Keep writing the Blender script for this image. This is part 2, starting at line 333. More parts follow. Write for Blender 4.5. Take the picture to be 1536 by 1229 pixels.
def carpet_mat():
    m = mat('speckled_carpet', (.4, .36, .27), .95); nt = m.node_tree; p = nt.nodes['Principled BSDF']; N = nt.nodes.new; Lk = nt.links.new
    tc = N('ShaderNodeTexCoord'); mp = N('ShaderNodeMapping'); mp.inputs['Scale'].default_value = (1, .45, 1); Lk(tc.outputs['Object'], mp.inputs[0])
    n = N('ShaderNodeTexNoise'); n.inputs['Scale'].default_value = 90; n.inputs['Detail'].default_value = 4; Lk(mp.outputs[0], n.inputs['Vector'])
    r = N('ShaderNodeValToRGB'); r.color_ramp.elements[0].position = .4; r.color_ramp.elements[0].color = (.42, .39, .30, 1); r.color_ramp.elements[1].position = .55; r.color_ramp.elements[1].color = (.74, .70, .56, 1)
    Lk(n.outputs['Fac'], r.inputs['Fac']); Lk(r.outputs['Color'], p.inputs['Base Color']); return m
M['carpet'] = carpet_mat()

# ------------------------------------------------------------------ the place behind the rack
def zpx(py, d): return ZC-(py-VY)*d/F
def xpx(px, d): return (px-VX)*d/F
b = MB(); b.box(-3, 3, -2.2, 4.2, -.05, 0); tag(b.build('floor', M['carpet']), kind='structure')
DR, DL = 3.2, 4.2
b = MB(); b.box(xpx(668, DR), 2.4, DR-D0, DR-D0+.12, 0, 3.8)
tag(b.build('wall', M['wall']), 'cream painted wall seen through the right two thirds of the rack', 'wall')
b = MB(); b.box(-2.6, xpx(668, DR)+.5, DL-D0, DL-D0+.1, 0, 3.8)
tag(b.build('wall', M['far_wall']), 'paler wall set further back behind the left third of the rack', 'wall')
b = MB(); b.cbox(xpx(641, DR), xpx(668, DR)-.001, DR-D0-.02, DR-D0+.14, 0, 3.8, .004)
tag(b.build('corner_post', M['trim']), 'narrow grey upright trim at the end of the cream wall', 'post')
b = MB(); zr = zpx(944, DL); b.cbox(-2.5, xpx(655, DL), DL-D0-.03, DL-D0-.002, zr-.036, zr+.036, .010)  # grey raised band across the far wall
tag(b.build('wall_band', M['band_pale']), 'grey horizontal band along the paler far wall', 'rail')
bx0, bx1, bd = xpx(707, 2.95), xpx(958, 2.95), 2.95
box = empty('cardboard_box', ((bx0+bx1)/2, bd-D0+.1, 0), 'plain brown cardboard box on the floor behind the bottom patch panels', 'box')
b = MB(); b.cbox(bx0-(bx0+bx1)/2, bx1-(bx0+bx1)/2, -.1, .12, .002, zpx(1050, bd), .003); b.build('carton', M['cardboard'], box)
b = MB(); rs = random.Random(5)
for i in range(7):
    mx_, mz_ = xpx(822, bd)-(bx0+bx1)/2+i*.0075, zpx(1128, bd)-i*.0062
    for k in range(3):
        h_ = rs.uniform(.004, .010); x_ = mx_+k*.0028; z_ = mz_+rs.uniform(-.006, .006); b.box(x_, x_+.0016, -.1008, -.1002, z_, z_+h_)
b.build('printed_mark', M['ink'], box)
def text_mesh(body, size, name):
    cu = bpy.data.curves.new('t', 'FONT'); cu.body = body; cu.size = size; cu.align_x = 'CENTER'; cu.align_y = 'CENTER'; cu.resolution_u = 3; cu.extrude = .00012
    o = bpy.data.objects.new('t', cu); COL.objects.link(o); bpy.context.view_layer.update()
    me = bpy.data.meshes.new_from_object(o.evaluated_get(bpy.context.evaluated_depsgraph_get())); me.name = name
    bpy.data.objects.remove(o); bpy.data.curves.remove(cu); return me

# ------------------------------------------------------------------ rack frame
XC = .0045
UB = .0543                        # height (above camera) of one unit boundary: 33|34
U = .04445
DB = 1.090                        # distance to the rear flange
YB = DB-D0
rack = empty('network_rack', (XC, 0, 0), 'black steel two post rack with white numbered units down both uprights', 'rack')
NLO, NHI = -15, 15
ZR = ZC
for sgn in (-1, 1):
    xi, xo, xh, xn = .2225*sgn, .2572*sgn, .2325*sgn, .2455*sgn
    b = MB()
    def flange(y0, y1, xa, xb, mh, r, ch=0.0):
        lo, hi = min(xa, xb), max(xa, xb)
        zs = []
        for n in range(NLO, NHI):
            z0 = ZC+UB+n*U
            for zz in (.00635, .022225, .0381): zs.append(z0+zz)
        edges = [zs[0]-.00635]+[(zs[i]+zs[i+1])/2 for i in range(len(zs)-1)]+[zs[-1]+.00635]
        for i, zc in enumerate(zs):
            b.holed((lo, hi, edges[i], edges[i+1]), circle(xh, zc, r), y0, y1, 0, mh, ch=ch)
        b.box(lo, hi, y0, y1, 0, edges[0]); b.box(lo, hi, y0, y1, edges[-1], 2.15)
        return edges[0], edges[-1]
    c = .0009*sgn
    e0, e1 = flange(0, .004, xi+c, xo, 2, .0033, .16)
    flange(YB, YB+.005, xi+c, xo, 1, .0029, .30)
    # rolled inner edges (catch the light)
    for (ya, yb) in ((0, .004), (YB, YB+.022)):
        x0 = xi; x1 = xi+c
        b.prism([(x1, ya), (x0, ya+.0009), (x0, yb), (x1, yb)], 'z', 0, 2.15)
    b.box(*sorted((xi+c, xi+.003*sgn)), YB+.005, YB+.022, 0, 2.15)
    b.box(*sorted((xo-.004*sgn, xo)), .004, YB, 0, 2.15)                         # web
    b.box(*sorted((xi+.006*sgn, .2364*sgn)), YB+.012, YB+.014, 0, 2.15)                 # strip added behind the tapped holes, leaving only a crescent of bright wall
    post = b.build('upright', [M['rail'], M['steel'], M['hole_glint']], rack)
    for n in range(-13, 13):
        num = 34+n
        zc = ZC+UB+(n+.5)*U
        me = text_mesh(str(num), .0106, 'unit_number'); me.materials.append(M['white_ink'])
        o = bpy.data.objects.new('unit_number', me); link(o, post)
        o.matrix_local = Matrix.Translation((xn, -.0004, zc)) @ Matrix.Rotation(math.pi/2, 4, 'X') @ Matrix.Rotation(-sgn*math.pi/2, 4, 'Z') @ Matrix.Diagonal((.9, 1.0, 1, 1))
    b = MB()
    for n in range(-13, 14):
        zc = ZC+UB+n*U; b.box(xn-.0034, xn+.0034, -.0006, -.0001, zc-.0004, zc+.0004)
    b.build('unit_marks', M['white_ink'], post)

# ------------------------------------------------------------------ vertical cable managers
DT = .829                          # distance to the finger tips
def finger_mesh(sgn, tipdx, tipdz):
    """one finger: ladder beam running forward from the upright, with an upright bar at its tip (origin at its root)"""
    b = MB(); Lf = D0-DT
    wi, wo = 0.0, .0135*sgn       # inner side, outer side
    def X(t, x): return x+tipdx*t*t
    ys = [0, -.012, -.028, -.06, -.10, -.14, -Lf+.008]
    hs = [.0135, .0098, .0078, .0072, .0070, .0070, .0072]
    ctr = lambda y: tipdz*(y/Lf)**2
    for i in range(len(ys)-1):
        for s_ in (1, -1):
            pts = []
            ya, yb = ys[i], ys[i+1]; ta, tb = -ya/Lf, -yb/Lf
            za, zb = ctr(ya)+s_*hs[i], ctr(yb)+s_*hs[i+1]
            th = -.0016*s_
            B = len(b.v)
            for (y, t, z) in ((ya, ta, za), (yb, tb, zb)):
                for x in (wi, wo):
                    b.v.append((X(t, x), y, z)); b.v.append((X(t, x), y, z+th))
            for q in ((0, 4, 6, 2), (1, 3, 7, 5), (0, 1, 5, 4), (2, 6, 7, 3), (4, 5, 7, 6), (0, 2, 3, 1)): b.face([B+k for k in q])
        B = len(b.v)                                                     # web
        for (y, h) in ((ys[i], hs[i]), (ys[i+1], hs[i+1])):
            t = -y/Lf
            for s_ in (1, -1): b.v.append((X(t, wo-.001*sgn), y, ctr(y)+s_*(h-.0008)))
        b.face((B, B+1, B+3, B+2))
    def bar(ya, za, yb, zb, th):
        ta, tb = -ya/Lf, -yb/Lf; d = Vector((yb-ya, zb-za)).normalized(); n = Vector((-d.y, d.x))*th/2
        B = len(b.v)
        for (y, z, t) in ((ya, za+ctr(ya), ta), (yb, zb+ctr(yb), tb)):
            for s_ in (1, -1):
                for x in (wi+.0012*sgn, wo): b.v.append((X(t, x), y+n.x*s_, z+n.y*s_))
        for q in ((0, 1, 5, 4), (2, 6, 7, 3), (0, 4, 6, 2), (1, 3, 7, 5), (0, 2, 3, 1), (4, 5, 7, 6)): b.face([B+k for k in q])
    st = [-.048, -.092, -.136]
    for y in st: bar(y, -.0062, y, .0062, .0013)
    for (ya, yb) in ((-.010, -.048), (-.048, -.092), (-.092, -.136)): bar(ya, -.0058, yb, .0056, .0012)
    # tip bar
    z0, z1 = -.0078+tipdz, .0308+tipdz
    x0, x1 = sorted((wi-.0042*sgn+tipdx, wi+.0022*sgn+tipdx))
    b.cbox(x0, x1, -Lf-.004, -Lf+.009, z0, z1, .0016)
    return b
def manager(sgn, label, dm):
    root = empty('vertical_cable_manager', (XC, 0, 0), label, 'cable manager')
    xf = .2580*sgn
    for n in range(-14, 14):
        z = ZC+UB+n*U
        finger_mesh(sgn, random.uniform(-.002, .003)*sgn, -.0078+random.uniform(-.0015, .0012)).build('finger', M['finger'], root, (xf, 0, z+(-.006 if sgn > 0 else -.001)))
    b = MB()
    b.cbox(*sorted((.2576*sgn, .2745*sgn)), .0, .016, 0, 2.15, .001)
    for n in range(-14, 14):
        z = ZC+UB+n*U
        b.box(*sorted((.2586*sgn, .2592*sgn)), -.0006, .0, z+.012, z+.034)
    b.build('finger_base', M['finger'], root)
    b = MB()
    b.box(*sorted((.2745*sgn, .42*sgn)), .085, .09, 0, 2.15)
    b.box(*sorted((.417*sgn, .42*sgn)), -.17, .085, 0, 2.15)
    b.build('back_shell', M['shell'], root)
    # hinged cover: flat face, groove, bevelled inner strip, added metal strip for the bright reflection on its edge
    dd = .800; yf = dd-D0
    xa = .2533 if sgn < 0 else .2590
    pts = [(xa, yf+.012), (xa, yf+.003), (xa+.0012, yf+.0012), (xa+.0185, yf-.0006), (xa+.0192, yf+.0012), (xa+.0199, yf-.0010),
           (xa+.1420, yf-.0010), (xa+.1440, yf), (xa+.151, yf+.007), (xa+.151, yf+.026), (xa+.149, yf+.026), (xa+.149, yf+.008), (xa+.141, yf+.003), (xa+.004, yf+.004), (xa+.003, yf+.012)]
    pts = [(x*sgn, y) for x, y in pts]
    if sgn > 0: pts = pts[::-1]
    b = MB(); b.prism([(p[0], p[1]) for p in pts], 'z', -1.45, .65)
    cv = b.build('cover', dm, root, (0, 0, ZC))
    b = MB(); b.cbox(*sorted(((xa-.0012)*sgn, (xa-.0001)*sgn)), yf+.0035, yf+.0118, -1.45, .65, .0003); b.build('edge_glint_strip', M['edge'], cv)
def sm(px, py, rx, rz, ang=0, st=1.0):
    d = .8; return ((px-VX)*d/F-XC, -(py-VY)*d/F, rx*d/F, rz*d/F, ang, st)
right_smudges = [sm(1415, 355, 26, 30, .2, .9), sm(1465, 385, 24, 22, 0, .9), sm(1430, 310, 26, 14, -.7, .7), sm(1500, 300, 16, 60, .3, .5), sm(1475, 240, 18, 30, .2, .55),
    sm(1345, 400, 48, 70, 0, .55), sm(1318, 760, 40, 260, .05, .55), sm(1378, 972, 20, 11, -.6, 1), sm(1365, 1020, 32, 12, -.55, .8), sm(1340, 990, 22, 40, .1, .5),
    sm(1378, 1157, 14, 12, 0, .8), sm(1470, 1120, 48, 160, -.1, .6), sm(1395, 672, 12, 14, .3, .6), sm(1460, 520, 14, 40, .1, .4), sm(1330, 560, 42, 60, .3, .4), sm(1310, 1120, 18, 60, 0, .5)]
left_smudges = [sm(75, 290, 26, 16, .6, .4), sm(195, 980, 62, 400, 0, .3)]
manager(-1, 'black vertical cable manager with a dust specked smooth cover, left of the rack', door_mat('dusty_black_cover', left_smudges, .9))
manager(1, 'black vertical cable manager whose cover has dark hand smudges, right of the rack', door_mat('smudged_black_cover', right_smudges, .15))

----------

▸ **Exercise description**:
Reproduce exactly, please, only the lines from the start of the data above to the line that contains "M['carpet'] = carpet_mat()", with both ends kept.

▸ **Finished exercise**:
Keep writing the Blender script for this image. This is part 2, starting at line 333. More parts follow. Write for Blender 4.5. Take the picture to be 1536 by 1229 pixels.
def carpet_mat():
    m = mat('speckled_carpet', (.4, .36, .27), .95); nt = m.node_tree; p = nt.nodes['Principled BSDF']; N = nt.nodes.new; Lk = nt.links.new
    tc = N('ShaderNodeTexCoord'); mp = N('ShaderNodeMapping'); mp.inputs['Scale'].default_value = (1, .45, 1); Lk(tc.outputs['Object'], mp.inputs[0])
    n = N('ShaderNodeTexNoise'); n.inputs['Scale'].default_value = 90; n.inputs['Detail'].default_value = 4; Lk(mp.outputs[0], n.inputs['Vector'])
    r = N('ShaderNodeValToRGB'); r.color_ramp.elements[0].position = .4; r.color_ramp.elements[0].color = (.42, .39, .30, 1); r.color_ramp.elements[1].position = .55; r.color_ramp.elements[1].color = (.74, .70, .56, 1)
    Lk(n.outputs['Fac'], r.inputs['Fac']); Lk(r.outputs['Color'], p.inputs['Base Color']); return m
M['carpet'] = carpet_mat()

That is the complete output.